The area of nanophotonics deals with the generation, propagation and detection of light on scales comparable or even below the wavelength of light. The prospects to create optical materials with novel properties or the possibility to fabricate densely integrated optical circuits has lead to the investigation of various concepts for nanophotonic structures.

One possibility to control light on very small length scale is the use of artificial dielectrics call ‘Photonic Crystals’, where the refractive index is modulated on a scale comparable to the wavelength. For systems with a sufficiently strong contrast of the refractive indices, optical bandgaps are formed for certain frequency ranges. The photonic crystal effectively acts as an optical insulator.

We mainly concentrate of the study of two-dimensional photonic crystals. In this case, the refractive index is modulated in a plane by etching a hexagonal array of air holes into a semiconductor waveguide, which provides light confinement in the third dimension. The waveguide can either be realized as a classical semiconductor optical waveguide where a high index core is sandwiched between two low index cladding layers, or as a semiconductor membrane suspended in air.

The existence of an optical bandgap in photonic crystals allows the realization of optical resonators which localizes light in a very small volume, typically on the order of a cubic wavelength. The quality factors of the resonators can be up to several 10⁵. We use these unique properties of PhC resonators for the following research directions:

• Cavity quantumelectrodynamics: the radiative properties of a quantum dot inside a high quality cavity are strongly modified, leading to a modification of the spontaneous emission rate or strong coupling of the dot to the cavity field. 
• Nonlinear optics: the high quality factor leads to a strong build up of electromagnetic energy in the cavity. This enables the study of nonlinear effects at small input powers.
• Dispersive properties: due to the long photon lifetime of the cavity, the transmitted light is significantly delayed, leading to a strong dispersion at the wavelength of resonance.
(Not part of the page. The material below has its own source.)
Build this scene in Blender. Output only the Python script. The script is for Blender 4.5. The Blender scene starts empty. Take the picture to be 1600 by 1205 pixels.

Our second research in the field of nanophotonics is the integration of photonic crystals in semiconductor lasers. Photonic crystals can be used in various places in semiconductor lasers, for example as highly reflecting mirrors, low loss waveguides or frequency selective elements. The compact size of photonic crystal devices allows a dense integration of optical functionality and reduces the complexity of the fabrication process. Since the PhC structures are so small, absorption of unpumped active sections is not an issue, which allows the fabrication of these devices on all-active layer structures without the need for complicated regrowth processes.

Currently, we investigate the following devices:

• Tunable photonic crystal laser with wavelength monitor: this device is investigated in the framework of the European Project FUNFOX. Classical tunable lasers require a look-up table for operation. With an integrated wavelength monitor, any deviation from the target wavelength can be detected and the laser wavelength can be tuned accordingly. The wavelength monitor is based on the wavelength selective transmission of a photonic crystal waveguide, combined with integrated photodiodes to record the transmitted light.
• Photonic crystal distributed feedback laser : in this device, the photonic crystal is used to ensure longitudinal and lateral coherence of the laser mode across a broad area laser structure. Due to the diffraction of the light at the photonic crystal, only one mode fullfills the round-trip condition in the laser, resulting in a single wavelength and almost diffraction limited output beam.